Perrin actually embedded the retaining wall and the floor-to-ceiling glass-clad boxes into the earth, keeping the house remarkably temperate. The dug-in aspect also helps block the harsh sunrays that a house perched on top of a cliff usually suffers from. In addition, the stacking of the cantilevered roofs creates shading for each successive level, like a pagoda.

Such delightfully low-tech sustainability also includes a great deal of cross ventilation, made possible through huge sliding glass doors on multiple frontages, and by smaller windows embedded into the glass panels that can be left open even after the sliders are closed. Stacked stairways create a chimney effect, forcing hot air up and out.

But the house is also quite high-tech. Louvers along the side are filled with rainwater—collected from the roof—which help warm the home’s water when heated by the sun. Water-filled tubes under the concrete floors and even under the cement patio keep surfaces cool while also heating the water in the pool. Many of these elements were produced by the home’s owner, Yves Lefay, owner of Eliosolar, which specializes in “architectural hybrid shades.”

The open staircase creates a chimney effect to draw heat out of the house.
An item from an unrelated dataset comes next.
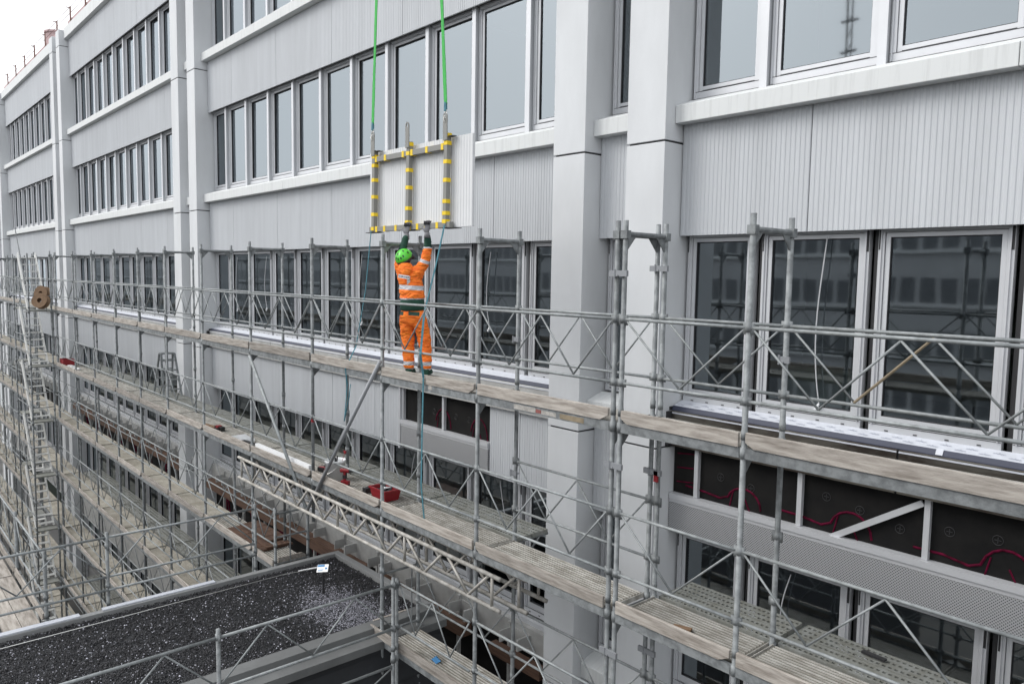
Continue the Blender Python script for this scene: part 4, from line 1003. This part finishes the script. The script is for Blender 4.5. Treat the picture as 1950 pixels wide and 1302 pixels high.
# ------------------------------------------------------------------ tools and loose things on the decks
DK = DZ(1)
bk = empty('bucket', (-11.45, -2.08, DK), 'white plastic bucket with wire handle holding tools on the lower deck', 'bucket')
m = MB().lathe([(0, .004), (.125, .004), (.15, .27), (.158, .27), (.158, .31), (.150, .31), (.146, .26), (.12, .02), (0, .02)], n=28); m.build('pail', MT['white'], bk, smooth=True)
m = MB(); m.path([(.152*math.cos(a), .152*math.sin(a)*.55-.09*abs(math.sin(a)), .27-.16*abs(math.sin(a))) for a in np.linspace(math.pi, 2*math.pi, 14)], .003, 5); m.build('handle', MT['chrome'], bk); bk.scale = (1.12, 1.12, 1.1)
m = MB().tube((0, .0, .05), (.02, .03, .40), .012, 8).tube((-.03, .02, .05), (-.05, .03, .36), .016, 8); o = m.build('pry_bar', MT['dark']); o.location = (-11.45, -2.08, DK); tag(o, 'black tool handles sticking out of the white bucket', 'tool')
o = MB().box(.10, .16, .10, .12, .46, .50).tube((.05, .03, .1), (.13, .11, .47), .004, 6).build('marker_flag', MT['red']); o.location = (-11.45, -2.08, DK); tag(o, 'small red tipped rod standing in the white bucket', 'rod')
def drill(loc, rot, label):
    r = empty('cordless_drill', loc, label, 'drill', 'red cordless drills'); r.rotation_euler = rot
    m = MB().tube((-.10, 0, .20), (.06, 0, .20), .036, 12).box(-.045, .0, -.022, .022, .03, .18); m.build('body', MT['red'], r, bevel=.008)
    m = MB().tube((.06, 0, .20), (.12, 0, .20), .026, 10, .016).tube((.12, 0, .20), (.19, 0, .20), .005, 6).box(-.005, .008, -.012, .012, .13, .165).box(-.05, .005, -.025, .025, .07, .13); m.build('chuck_and_grip', MT['dark'], r)
    MB().box(-.085, .055, -.04, .04, -.03, .032).build('battery', MT['red'], r, bevel=.006); MB().box(-.08, .05, -.036, .036, -.05, -.03).build('battery_foot', MT['dark'], r)
drill((-10.98, -2.14, DK+.055), (0, 0, math.radians(35)), 'red cordless drill standing upright right of the white bucket')
drill((-12.05, -2.02, DK+.05), (math.radians(90), 0, math.radians(200)), 'red cordless drill lying on its side left of the white bucket')
cr_ = empty('tool_crate', (-9.98, -2.02, DK), 'open red crate holding black and white parts, right of the upright drill', 'crate')
cr_.scale = (.86, .9, .9); m = MB(); w0, d0, w1, d1, h_ = .21, .135, .26, .165, .20
b0 = [(-w0, -d0, .0), (w0, -d0, 0), (w0, d0, 0), (-w0, d0, 0)]; t0 = [(-w1, -d1, h_), (w1, -d1, h_), (w1, d1, h_), (-w1, d1, h_)]; ti = [(x*.94, y*.92, h_) for x, y, _ in t0]; bi_ = [(x*.94, y*.92, .01) for x, y, _ in b0]
for i in range(4):
    j = (i+1) % 4; m.quad(b0[i], b0[j], t0[j], t0[i]); m.quad(t0[i], t0[j], ti[j], ti[i]); m.quad(ti[i], ti[j], bi_[j], bi_[i])
m.quad(*b0[::-1]); m.quad(*bi_); m.box(-w1-.012, w1+.012, -d1-.012, -d1, h_-.03, h_).box(-w1-.012, w1+.012, d1, d1+.012, h_-.03, h_).box(-w1-.012, -w1, -d1, d1, h_-.03, h_).box(w1, w1+.012, -d1, d1, h_-.03, h_)
m.build('crate_shell', MT['red'], cr_)
m = MB(); 
for i in range(16): m.bar((rng.uniform(-.16, .16), rng.uniform(-.09, .09), rng.uniform(.08, .15)), (rng.uniform(-.16, .16), rng.uniform(-.09, .09), rng.uniform(.09, .17)), .04, .03)
o = m.build('black_fittings', MT['dark']); o.location = (-9.98, -2.02, DK); tag(o, 'black metal fittings filling the open red crate', 'fittings', kind='stuff')
m = MB()
for i in range(4): m.bar((rng.uniform(-.05, .06), rng.uniform(-.07, .05), .165), (rng.uniform(0, .10), rng.uniform(-.06, .06), .19), .045, .02)
o = m.build('white_fittings', MT['white']); o.location = (-9.98, -2.02, DK); tag(o, 'white plastic pieces lying on top in the red crate', 'fittings', kind='stuff')
o = MB().box(-.10, .0, -.05, .05, 0, .08).tube((-.12, 0, .05), (-.02, .06, .11), .018, 6).build('clamp_tool', MT['dark']); o.location = (-10.38, -2.08, DK); tag(o, 'black hand tool left of the red crate', 'tool')
# pale profile leaning on the toe board
m = MB().prism([(-2.345+.028, DK+.005), (-2.345+.10, DK+.005), (-2.345+.095, DK+.17), (-2.345+.028, DK+.17)], 0, -14.18, -11.95); tag(m.build('white_profile', MT['white']), 'long white plastic profile lying behind the toe board', 'profile')
for i, (x, w_, mt, lab) in enumerate(((-15.62, .30, 'white', 'left white folded sheet on the deck left of the long white profile'), (-15.30, .26, 'white', 'right white folded sheet on the deck left of the long white profile'))):
    m = MB()
    for q in range(4): m.prism([(-.02+q*.07, 0), (.015+q*.07, .05), (.05+q*.07, 0), (.045+q*.07, -.0+.006), (.015+q*.07, .056), (-.015+q*.07, .006)], 1, 0, w_)
    o = m.build('folded_sheet', MT[mt]); o.location = (x, -2.22, DK+.01); o.rotation_euler = (0, 0, .1*i); tag(o, lab, 'sheet', 'white folded sheets')
o = MB().bar((0, 0, .04), (.35, .03, .05), .07, .06).bar((.3, 0, .05), (.4, .1, .05), .04, .04).build('hand_tool', MT['dark']); o.location = (-15.05, -2.2, DK); tag(o, 'black hand tool beside the white folded sheets', 'tool')
o = MB().bar((0, 0, .05), (.3, .03, .05), .09, .09).bar((.2, 0, .05), (.24, -.15, .04), .06, .05).build('angle_grinder', MT['dark']); o.location = (-16.75, -2.1, DK); tag(o, 'black and red power tool on the deck in front of the far column pair', 'power tool')
MB().box(.08, .2, -.05, .05, .06, .11).build('motor_housing', MT['red'], o)
o = MB().bar((0, 0, .02), (.55, .08, .02), .12, .03).build('board_offcut', MT['ply']); o.location = (-17.4, -2.15, DK); tag(o, 'pale wooden offcut left of the black power tool', 'offcut')
rc = empty('tool_crate', (-31.0, -2.1, DK), 'red plastic crate on the deck right of the stair tower', 'crate')
m = MB(); m.prism([(-.26, 0), (.26, 0), (.3, .26), (-.3, .26)], 1, -.18, -.165).prism([(-.26, 0), (.26, 0), (.3, .26), (-.3, .26)], 1, .165, .18).box(-.29, -.27, -.165, .165, .0, .26).box(.27, .29, -.165, .165, 0, .26).box(-.26, .26, -.165, .165, 0, .02)
m.build('crate_shell', MT['red'], rc)
o = MB().bar((0, 0, .05), (.6, .02, .08), .10, .08).bar((.5, 0, .05), (1.1, .1, .05), .05, .05).build('rolled_sheet', MT['white']); o.location = (-30.5, -2.15, DK); tag(o, 'white rolled sheet right of the red crate by the stair tower', 'roll')
# crumpled wrapper
m = MB(); pts = [(-.09, -.03, .0), (-.02, -.06, .03), (.06, -.05, .0), (.09, .02, .03), (.02, .06, .0), (-.06, .05, .04), (0, 0, .06)]
k = 0; m.v += pts
for i in range(6): m.f.append((i, (i+1) % 6, 6)); m.mi.append(0)
o = m.build('wrapper', MT['bluewrap']); o.location = (-8.47, -2.12, DZ(2)+.004); tag(o, 'crumpled blue wrapper on the lowest near deck', 'wrapper')
# brown boards on the lower left deck
for i, (x, y, z, r, L, W, lab) in enumerate(((-15.0, -1.92, .0, .05, 1.75, .62, 'large brown timber board lying lowest in the pile left of the gravel roof'), (-14.9, -1.86, .035, -.04, 1.6, .50, 'brown timber board in the middle of the pile left of the gravel roof'), (-15.0, -1.82, .07, .02, 1.35, .42, 'brown rough timber board topmost in the pile left of the gravel roof'))):
    m = MB(); n = 14
    for q in range(n):
        xa = -L/2+L*q/n; xb_q = xa+L/n; hh = .03+rng.uniform(-.006, .006); m.box(xa, xb_q-.0, -W/2, W/2, 0, hh)
    o = m.build('timber_board', MT['timber']); o.location = (x, y, DZ(2)+.002+z*1.25); o.rotation_euler = (0, 0, r); tag(o, lab, 'board', 'brown boards on the lower deck')
# folding steps on the left deck
st = empty('step_ladder', (-22.4, -1.35, DK), 'pale folding step ladder standing on the deck in front of the far column pair', 'step ladder')
for s_ in (-1, 1):
    m = MB().bar((-.42, .24*s_, 0), (-.08, .18*s_, 1.15), .04, .05).bar((.42, .24*s_, 0), (.08, .18*s_, 1.15), .04, .05); m.build('side_rail', MT['galv_light'], st)
m = MB()
for i in range(4):
    t = (i+.7)/4.4; m.box(-.42+.34*t-.04, -.42+.34*t+.04, -.2, .2, 1.15*t-.015, 1.15*t+.015); m.box(.42-.34*t-.04, .42-.34*t+.04, -.2, .2, 1.15*t-.015, 1.15*t+.015)
m.box(-.12, .12, -.18, .18, 1.14, 1.18); m.build('steps', MT['galv_light'], st)
# little rubbish on decks
m = MB().bar((0, 0, .01), (.18, .05, .015), .06, .02); o = m.build('wood_offcut', MT['ply']); o.location = (-4.42, -2.15, DK); tag(o, 'short brown wood offcut on the near ribbed deck', 'offcut')
m = MB().bar((0, 0, .01), (.22, -.02, .012), .05, .02); o = m.build('black_offcut', MT['dark']); o.location = (-2.95, -1.2, DK); tag(o, 'small black strip on the perforated planks at the lower right', 'offcut')

# ------------------------------------------------------------------ move roots onto their bases
def rebase(root, loc):
    loc = Vector(loc)
    for ch in list(root.children): ch.location = Vector(ch.location)-loc
    root.location = loc
rebase(bld, (-8.1, .3, GZ)); rebase(scA, (-3.6, -2.0, GZ)); rebase(scB, (-9.55, -2.0, GZ)); rebase(scC, (-23.6, -2.0, GZ)); rebase(scD, (-43.4, -2.0, GZ))
rebase(tw, (-32.9, -2.8, GZ)); rebase(an, (-11.2, -5, GZ)); rebase(gl_, (-13.2, -5.2, GZ)); rebase(gr_, (-9.0, -5.0, GZ)); rebase(sr, (-15.8, -6.5, GZ))

# mast and tree whose reflection shows in the upper right pane
mastx, masty = -36.2, -66.0
ms = empty('radio_mast', (mastx, masty, GZ), 'thin radio mast beyond the yard, reflected faintly in the upper right pane', 'mast')
m = MB(); hm = 47
for dx, dy in ((-.5, 0), (.5, 0), (0, .8)): m.tube((dx, dy, 0), (dx*.5, dy*.5, hm), .09, 5)
for i in range(30): m.tube((-.5+.012*i*.5, 0, i*1.4), (.5-.012*i*.5, 0, i*1.4+1.2), .06, 4)
for z in (38, 41, 44): m.box(-.9, .9, -.1, .1, z, z+.2)
m.build('lattice', MT['dark'], ms)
On the construction side, building a behemoth staircase was not so easy. To support the perched home, 30 to 40 builders at a time dug 41 caissons; often the builders were supported as they worked only by ropes.

As a result, the house, with its bermed siting and three large glass boxes—a studio below; guest rooms, kids rooms, and an entrance above; and master bedroom and living room on top—feels like a cave that quickly opens up and extends outward. Large decks hanging off each box create more square footage and make the outdoor space almost as plentiful as the indoor.

From the outside, its dark steel frame and reflective glass give the house what Perrin describes as “a tendency to disappear” into the surrounding vegetation, a goal of the architect, who hopes to add still more vegetation and can’t wait for what is already there to eventually envelop the house. It’s a refreshingly sensitive approach in a landscape of often ego-driven hillside houses. Besides, if you’re going to defeat James Bond, you don’t want to stand out, do you?